The New York mega project with a USD 7.3bn price tag originally had an end date of 2013, while other estimates suggested 2018. Recent analysis has shown the project would more likely finish in 2019, Metropolitan Transportation Authority (MTA) chairman and CEO Joseph Lhota said Tuesday.
His comments, made at the Long Island Association, are not official, according to the MTA, which is maintaining the 2018 completion.
According to the MTA’s official statement, “one preliminary analysis of risk factors has indicated the completion date may move to 2019, as East Side Access construction intensifies in the busiest passenger rail yard and the largest passenger rail interchange in the nation.”
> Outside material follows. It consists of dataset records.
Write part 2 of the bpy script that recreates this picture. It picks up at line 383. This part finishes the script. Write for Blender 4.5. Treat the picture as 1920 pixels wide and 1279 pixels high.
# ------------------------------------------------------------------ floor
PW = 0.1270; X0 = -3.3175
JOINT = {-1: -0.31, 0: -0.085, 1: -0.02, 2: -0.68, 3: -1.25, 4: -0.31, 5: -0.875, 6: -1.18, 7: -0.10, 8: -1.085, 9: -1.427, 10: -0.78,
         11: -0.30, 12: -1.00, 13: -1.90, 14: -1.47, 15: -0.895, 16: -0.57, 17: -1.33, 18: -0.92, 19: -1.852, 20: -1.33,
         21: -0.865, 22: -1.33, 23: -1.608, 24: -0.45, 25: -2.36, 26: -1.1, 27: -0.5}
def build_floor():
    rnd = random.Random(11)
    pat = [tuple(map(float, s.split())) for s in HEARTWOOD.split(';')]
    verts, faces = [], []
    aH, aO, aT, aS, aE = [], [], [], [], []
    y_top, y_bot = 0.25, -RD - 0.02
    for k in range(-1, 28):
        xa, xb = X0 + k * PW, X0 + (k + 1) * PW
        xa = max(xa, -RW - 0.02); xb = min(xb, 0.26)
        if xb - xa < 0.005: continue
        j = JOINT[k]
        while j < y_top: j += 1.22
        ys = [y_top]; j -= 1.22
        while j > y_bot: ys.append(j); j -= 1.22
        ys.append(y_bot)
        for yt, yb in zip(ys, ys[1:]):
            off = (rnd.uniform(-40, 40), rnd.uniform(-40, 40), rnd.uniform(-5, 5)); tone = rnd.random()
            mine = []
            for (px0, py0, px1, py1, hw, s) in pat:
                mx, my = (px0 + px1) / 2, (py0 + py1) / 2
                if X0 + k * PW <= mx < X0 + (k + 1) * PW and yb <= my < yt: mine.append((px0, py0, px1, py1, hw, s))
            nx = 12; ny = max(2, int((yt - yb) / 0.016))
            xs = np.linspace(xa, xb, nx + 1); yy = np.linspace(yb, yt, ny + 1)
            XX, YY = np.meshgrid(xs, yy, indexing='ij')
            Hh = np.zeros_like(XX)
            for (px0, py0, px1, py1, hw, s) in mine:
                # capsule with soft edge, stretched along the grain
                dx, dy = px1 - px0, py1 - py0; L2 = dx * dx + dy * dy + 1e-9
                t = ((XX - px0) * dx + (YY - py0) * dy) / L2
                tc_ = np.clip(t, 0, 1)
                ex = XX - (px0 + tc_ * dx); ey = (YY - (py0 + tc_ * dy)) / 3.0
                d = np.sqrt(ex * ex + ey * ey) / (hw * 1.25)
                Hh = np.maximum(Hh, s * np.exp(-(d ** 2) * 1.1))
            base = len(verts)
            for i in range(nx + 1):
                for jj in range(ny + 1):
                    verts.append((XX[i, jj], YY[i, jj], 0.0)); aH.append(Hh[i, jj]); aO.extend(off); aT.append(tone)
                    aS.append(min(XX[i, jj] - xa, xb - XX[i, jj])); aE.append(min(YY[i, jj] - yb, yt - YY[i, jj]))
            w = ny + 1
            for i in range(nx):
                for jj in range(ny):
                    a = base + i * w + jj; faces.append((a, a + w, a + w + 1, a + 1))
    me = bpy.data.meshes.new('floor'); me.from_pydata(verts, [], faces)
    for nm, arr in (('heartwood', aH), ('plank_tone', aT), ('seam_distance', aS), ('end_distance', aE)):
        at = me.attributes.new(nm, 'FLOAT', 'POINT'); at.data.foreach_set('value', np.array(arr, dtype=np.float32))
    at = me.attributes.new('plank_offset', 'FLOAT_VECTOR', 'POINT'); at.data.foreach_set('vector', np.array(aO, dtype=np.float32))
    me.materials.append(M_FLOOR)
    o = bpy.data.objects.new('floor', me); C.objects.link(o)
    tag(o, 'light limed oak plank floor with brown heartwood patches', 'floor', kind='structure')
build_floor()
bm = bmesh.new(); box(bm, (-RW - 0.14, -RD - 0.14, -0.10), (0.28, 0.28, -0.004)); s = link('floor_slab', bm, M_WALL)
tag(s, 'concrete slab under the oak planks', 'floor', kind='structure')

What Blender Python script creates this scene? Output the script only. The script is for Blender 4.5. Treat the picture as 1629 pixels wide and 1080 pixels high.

The project will connect the Long Island Rail Road‘s (LIRR) in Queens to a new terminal beneath Grand Central Terminal in Manhattan. Delays are also due to challenging terrain in the Queens portion of the project, where workers are dealing with a soil mixture of sand, clay and boulders with a high water table.
Two slurry TBMs are excavating four tunnels for a total of 10,500ft (3.2km). The tunnels are shallow and located beneath Amtrak‘s Sunnyside Yard and LIRR’s Harold Interlocking, both of which are active.
Lhota told the Long Island Association work has run into springs and brooks that nobody knew existed below the surface, as reported by the Long Island Business News.